I hope this is just a single accident that I happen to be unlucky to get a malfunction step motor. I doubt it based on what i see. I connect to the DC motor come with the kit, I can still measure the noise from a stainless steel stage that doesn't even connect to the motor. It seems both the motor and the control kit both produce the noise and got picked up but a large metal piece. the frequency is exactly 10kHz. Did you guys have any scheme to shield the motor housing? to prevent those inteference? Anyway to shield your control board, too?

Weibin

Hi Weibin,

I am sorry for the issues you are having. Electrical noise and electric magnetic noise are unfortunate side effects of driving an electric motor. Motor drive systems are subject to a large amount of this noise as well as systems in close proximity. Another name for this phenomenon is called EMI and there are a variety of ways to deal with this. For some customers it is a don't care and for others it is a critical factor. It is difficult to plan for all scenarios in our designs and our EVMs are just meant to give the customer a basic demonstration of the part and allow them to create their own solution.

As has been mentioned, dealing with audible noise is a simple matter of raising the base PWM frequency. The other issues are more complicated and there are no ways to eliminate it completely in the imperfect world, only manage.

In this thread there was a discussion on managing EMI. I am sure there are many threads in the forum discussing similar topics as well.

http://e2e.ti.com/support/applications/motor_drivers/f/38/t/284878.aspx

For more basic noise, most motor systems simply have to just reach an acceptable level of tolerance. It really depends how much effort you are willing to spend on the issue.

One way is to provide electrical isolation for everything that is interfacing to an external circuit. Or as you mentioned if the coupling noise is an issue, shielding for the motor.

To clarify, what issues are you experiencing besides the audible noise? Keep in mind you will always see noise on lines in a motor control system and many other systems. Most have been designed to tolerate an certain level of it. To answer your last question, we do not have any specific shielding schemes as this is not an ideal solution for most customers.

Nick,

We finally get to the point. In the link you provide it says following:

1. For EMI purposes a snubber consisting of a resistor in series with a cap can be placed in parallel with each of the stepper windings.
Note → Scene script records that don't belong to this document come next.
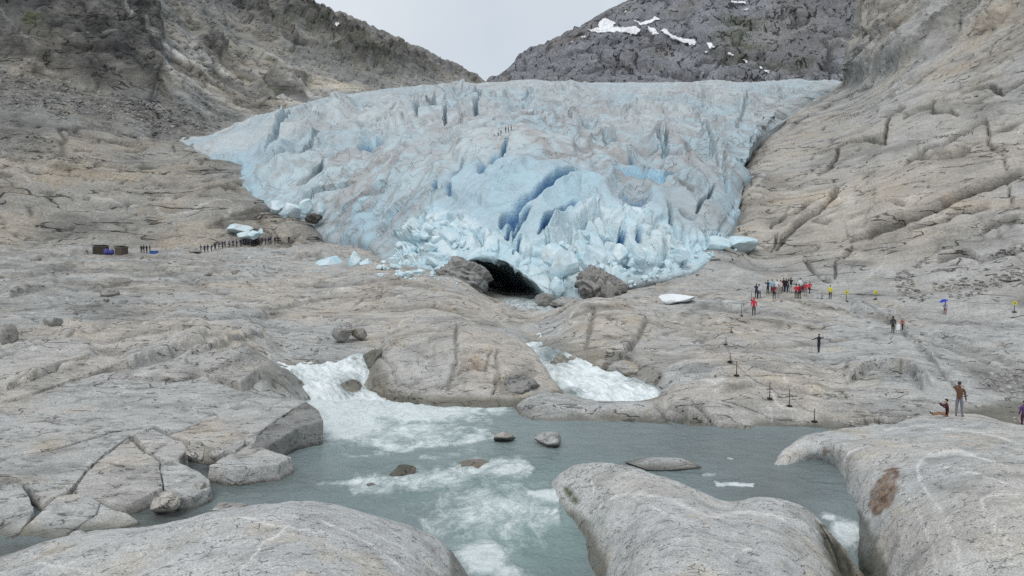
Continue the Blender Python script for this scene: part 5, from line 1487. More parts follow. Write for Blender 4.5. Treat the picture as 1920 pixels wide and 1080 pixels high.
def rub_label(lab, x, y, xs, ys, f):
    fx = (x - min(xs)) / (max(xs) - min(xs)); fy = (y - min(ys)) / (max(ys) - min(ys))
    size = 'large' if f > .6 else 'small' if f < .3 else 'medium'
    place = ('upper ' if fy < .38 else 'lower ' if fy > .68 else 'middle ') + ('left' if fx < .2 else 'centre left' if fx < .4 else 'centre' if fx < .6 else 'centre right' if fx < .8 else 'right')
    kind, rest = lab.split(' ', 2)[:2], lab.split(' ', 2)[2]
    if lab.startswith('small'):
        return 'tiny ice crumb %s, %s part' % (lab.split(' ', 3)[3], place)
    return '%s ice lump %s, %s part' % (size, rest, place)
def in_poly(x, y, poly):
    c = False
    for k in range(len(poly)):
        (x0, y0), (x1, y1) = poly[k], poly[(k + 1) % len(poly)]
        if (y0 > y) != (y1 > y) and x < (x1 - x0) * (y - y0) / (y1 - y0) + x0: c = not c
    return c
rub_spots = []
for poly, n, (lo, hi), lab in RUB:
    xs = [p[0] for p in poly]; ys = [p[1] for p in poly]
    k = 0
    for tries in range(n * 12):
        if k >= n: break
        x, y = rr.uniform(min(xs), max(xs)), rr.uniform(min(ys), max(ys))
        if not in_poly(x, y, poly): continue
        h = hit(x, y, [glacier, ground, right_wall])
        if not h: continue
        p = h[0]
        sz = rr.uniform(lo, hi) ** 1.0 * p.y / FPX
        sz *= .5 + .8 * rr.random() ** 1.6
        rub_spots.append((p + h[1] * sz * .12, sz, rub_label(lab, x, y, xs, ys, (sz * FPX / p.y - lo * .6) / (hi * 1.2 - lo * .6))))
        k += 1
for p, sz, lab in rub_spots:
    o = link(bpy.data.objects.new('ice_block', ice_shapes[rr.randrange(10)]))
    o.location = p
    o.rotation_euler = (rr.uniform(-.6, .6), rr.uniform(-.6, .6), rr.uniform(0, 6.3))
    o.scale = (sz * rr.uniform(.8, 1.3), sz * rr.uniform(.7, 1.2), sz * rr.uniform(.6, 1.1))
    props(o, lab, 'ice block', 'broken ice ' + lab.split(',')[0].split(' ', 3)[3] if 'lump' in lab else 'ice crumbs ' + lab.split(',')[0].split(' ', 3)[3])
log('ice')

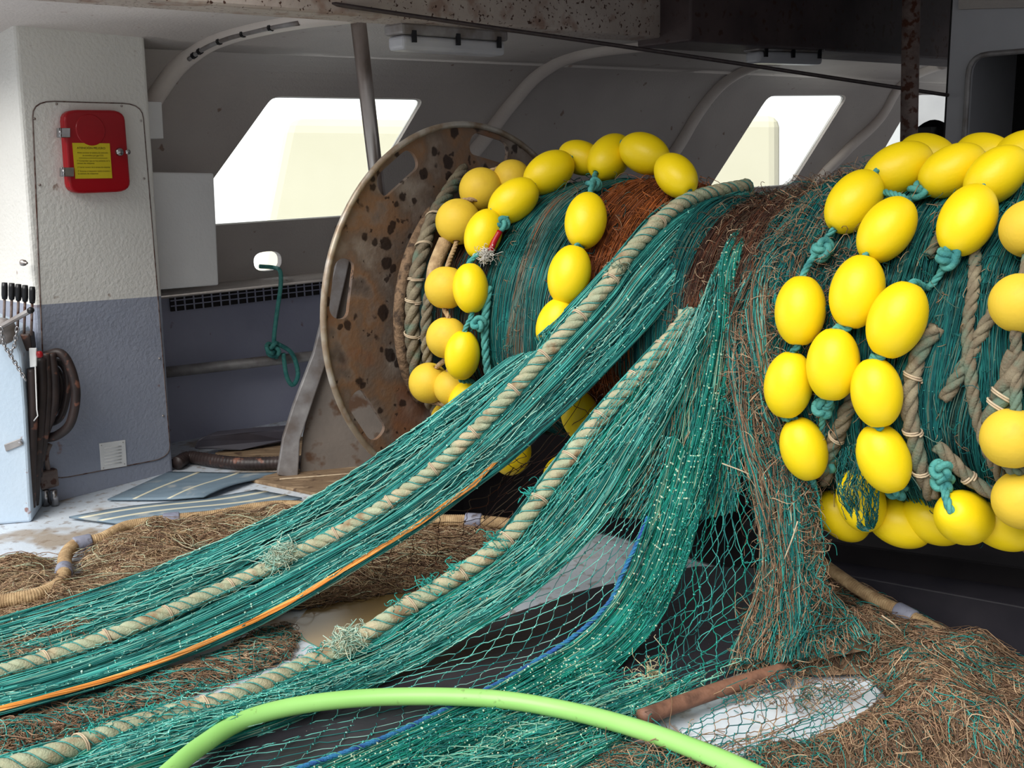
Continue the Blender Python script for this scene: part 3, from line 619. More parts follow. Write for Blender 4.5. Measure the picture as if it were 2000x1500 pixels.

Resistor value can be 10 ohms and capacitor about 470 pf or 1000 pf. At the same time, 470 pf ceramic caps can be placed from each output to GND. We have heard good results about this ombination.

How do we define stepper windings here? I can see 8 wires coming out from the step motor, and each OUTPUT on the control board, A, B, C and D connect to two wires. Does this pair of wire counted as one stepper windings?

Second,  If the GUI cannot change the PWM frequency, what other option we have? Please provide a little more details, as I have not used any of your software development tool. I did install the controlSuit recently but have not had time to play with it yet.

Weibin

Also, farther down in the post you can see a recommendation for ferrite beads which have been seen to give even better results.

I am confused here though. This kit is designed to drive a bipolar stepper motor which should have 4 wires. The four wires will be for two windings (Hi and Low side on each). You will usually see these referred to as A+/A- and B+/B-. If this is a bipolar stepper you will have to refer to the motor data sheet to determine the correct wires as it varies from motor to motor.

If you motor is as previously stated the connections to the EVM (and as shown in the DRV8412 datasheet) would be:

A+ to OUTA

A- to OUTB

B+ to OUTC

B- to OUTD

As Chris/Rick were saying to change the PWM frequency you will either have to modify the existing software (GUI) & firmware (C2000) combination or write your own firmware/software. ControlSUITE contains the projects we release with the kits if you wish to take a look at them. There is a subfolder in development kits for the DRV8412 kit. To modify the firmware you will need some sort of IDE, the main one being Code Composer Studio. If you are unfamiliar with GUI and firmware development this will require some work and learning. I would start by understanding the example projects first. There are documents in ControlSUITE you can read for information as well as the firmware source code.

Many customers we sell to have their own code that they run or design projects based off of the EVM code examples.

Nick,

The step motor has 8 wires, and 4 pairs, each pairs connect to OUTA, B, C, D. And the manual shows the same. I am not sure you are talking about other kits. But the kits we ordered has a step motor come with 8 wires, and the manual indicate so. all this wires are color coded, and I connect to the board based on the instruction from the manual.

Weibin

Weibin,

Can I see this manual and data sheet for this motor? Does this motor have 4 windings then? As I mentioned, standard bipolar stepper motors have 2 pairs (2 windings), I am staring at one as I type this.

There is information on our different kits in controlSUITE. Find the DRV8412-C2-KIT folder in development kits for information specific to your EVM.

0160.QSG-DRV8412-C2-KIT-GUI.pdf.

I cannot find it on the webpage, and don't want to waste my time to dig into that. I attached the pdf file i have in this post, let me know if you cannot see it.

Weibin

Thanks for the file Weibin, this clarifys some things.

The board you have is actually one revision back of the latest board I believe. We no longer ship motors with the new revision. In general Bipolar steppers have 4 wires, one wire on each side of the winding.

There are some variations on this, which includes the one you have. See the picture attached.

In a 4 wire stepper motor you just have connections to 1,4,5, and 8. The middle two pins are tied together internally.

So back to your original question. 1 winding is between pins 1 and 4, the other is between 5 and 8.

Or from the board, OUTA and OUTB drive one winding, OUTC and OUTD drive the other. You can refer to the image below for more details on the various configurations.